YOU DON’T KNOW, DO YOU. Well I do. And I know that Team Silent was a different group of people from game to game. That’s why the original 1, 2, 3 and 4 all had different vibes and I still think 3’s overrated. See, the problem here is that the audience for gaming latches onto franchisees rather than creators. Entirely by the design of the insidious committees that run the world, I’m sure. People like game A and so they buy game A+1, not knowing or caring that thanks to some real Ship of Theseus-level hiring and firing at the company, the two games were developed by completely different people. And then they wonder why it doesn’t have quite the same zing.
Of course, even if it is the same people that’s no guarantee of quality, either. Maybe the creators only had one good game in them. It happens. Maybe the first game did and said everything the concept needed to do and say. And if none of that, a sequel is just never going to give that sense of wonder and excitement you get from getting drawn into something completely new.
I had an epiphany a few years back, or perhaps more of a cementing of feelings, when I realised that what has kept me going for fifteen years of the thankless and frequently excruciating job of playing every new game that comes out are those sadly rare moments of playing something wonderful that completely absorbs me. And almost every example of such games in the last few years have been new IPs I knew absolutely nothing about going in. Obra Dinn, Spiritfarer, The Artful Escape to an extent. Stuff that nobody said “that could be good” about. No one would’ve said “that could be good” if you’d verbally explained the premise of Papers, Please to them and Papers Please was a veritable phenom. Meanwhile whenever I’ve played sequels, even when said sequels are perfectly good, like Portal 2, Saints Row 4, Psychonauts 2, it just can’t bring out that same electrifying feeling. Like there’s only so high my emotions can go in a familiar setting.
There are exceptions, Silent Hill 2 foremost among them, as well as Persona 5 perhaps, but these sequels were so transcendent that they did feel like something entirely new. And it wasn’t their similarity to their franchise predecessors that made them interesting. And yet, the committees that run the creative industries still operate on the principle that the familiar is what sells. Which might be true in the short term but any pillock can see the diminishing returns that emerge if you keep churning out the same shit. Look at poor old Assassin’s Creed. If there were anything that illustrated a need for some equivalent of child protective services for IPs, it would be that.
The trouble with committee design is that committees think in much the same way an AI does: it can only process existing information. It relies almost entirely on precedent. And has a bad habit of assuming that if X is true then X will always be true. People really liked Jockstrap Felchers, therefore they will equally like Jockstrap Felchers 2. As well as the next nine films we’ve announced for the Jockstrap Felchers cinematic universe which will definitely work out because Marvel did it and it worked for Marvel. There is no part of this algorithm that allows for the possibility of a creative mind coming up with something new and exciting.

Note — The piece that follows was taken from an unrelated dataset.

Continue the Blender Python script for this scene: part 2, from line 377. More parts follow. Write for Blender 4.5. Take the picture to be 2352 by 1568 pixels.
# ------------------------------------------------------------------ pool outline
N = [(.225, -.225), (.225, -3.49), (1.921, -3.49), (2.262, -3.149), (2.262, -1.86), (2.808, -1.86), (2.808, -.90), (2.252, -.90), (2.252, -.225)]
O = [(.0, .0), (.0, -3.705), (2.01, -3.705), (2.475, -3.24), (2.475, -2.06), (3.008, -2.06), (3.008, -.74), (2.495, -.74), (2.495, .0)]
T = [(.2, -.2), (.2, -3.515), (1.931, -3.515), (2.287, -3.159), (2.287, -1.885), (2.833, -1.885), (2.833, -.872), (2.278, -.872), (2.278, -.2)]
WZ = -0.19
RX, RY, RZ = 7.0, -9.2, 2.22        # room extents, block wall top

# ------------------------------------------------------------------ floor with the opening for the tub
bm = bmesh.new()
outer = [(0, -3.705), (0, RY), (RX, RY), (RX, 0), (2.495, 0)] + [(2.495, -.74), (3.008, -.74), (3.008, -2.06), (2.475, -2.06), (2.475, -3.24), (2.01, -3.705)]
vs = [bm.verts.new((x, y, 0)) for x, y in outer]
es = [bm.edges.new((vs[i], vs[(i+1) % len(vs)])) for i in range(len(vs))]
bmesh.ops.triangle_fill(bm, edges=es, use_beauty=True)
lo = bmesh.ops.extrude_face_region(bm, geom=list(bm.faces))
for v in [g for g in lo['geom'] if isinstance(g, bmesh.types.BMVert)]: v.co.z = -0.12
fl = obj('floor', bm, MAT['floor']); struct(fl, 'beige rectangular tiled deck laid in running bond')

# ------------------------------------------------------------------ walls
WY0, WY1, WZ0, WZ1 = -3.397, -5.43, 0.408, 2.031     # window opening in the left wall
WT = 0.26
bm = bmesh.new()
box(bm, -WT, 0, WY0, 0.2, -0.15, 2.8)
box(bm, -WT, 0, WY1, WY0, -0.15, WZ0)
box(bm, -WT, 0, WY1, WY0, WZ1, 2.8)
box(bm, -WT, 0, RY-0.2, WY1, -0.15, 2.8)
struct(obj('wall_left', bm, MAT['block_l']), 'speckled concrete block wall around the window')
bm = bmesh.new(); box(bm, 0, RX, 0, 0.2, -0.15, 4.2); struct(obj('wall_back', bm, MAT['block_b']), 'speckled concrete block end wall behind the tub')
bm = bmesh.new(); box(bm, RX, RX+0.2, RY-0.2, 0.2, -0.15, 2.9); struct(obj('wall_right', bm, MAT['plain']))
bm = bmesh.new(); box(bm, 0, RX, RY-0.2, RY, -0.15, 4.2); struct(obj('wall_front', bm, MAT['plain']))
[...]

I think, in a nutshell, the constant flow of sequels, reboots and adaptations in the big money arts industries is the result of a system that just asks people what they want and then tries to give it to them. But in my experience people don’t know what they want. If you ask them, they’ll say they want more of what they already like, and if you try to give them that, they’ll complain that they’re bored of it. Nobody can predict what the next new thing that everyone latches onto will be. Because if we could predict that, we’d make it, and become rich as Croesus. It’s never as easy as that. And much as it depresses me to have to present what used to be the default, standard way of doing things like it’s some kind of bold revolutionary thinking, why not use all that triple-A money to fund a load of crazy people realising their crazy new ideas and count on at least one of them taking off instead of throwing all the money at attempts to repeat past success.
Which brings me back to the Silent Hill announcements, I suppose. And to get back to the difficult questions one should ask oneself: in this specific case, what possible evidence could you go off to assume that the results of these announcements “could be good?” I mean, Bloober Team making a Silent Hill game – did you even play The Medium? It was about nine tenths walking sim with particularly bad plotting and one tenth shitty stealth section where you get instakilled if you so much as break wind. Trust me, nothing good will come out of Silent Hill while Konami still have their claws in it. Remember what happened to Metal Gear. Oh god, they’re gonna make Silent Hill Survive, aren’t they. Quickly, craft rusty metal shard and health drink together to make a new equippable patch for your army jacket that gives you +2.6% defense against being confronted by the guilt for your past sins. That was a joke, Konami. Stop taking notes.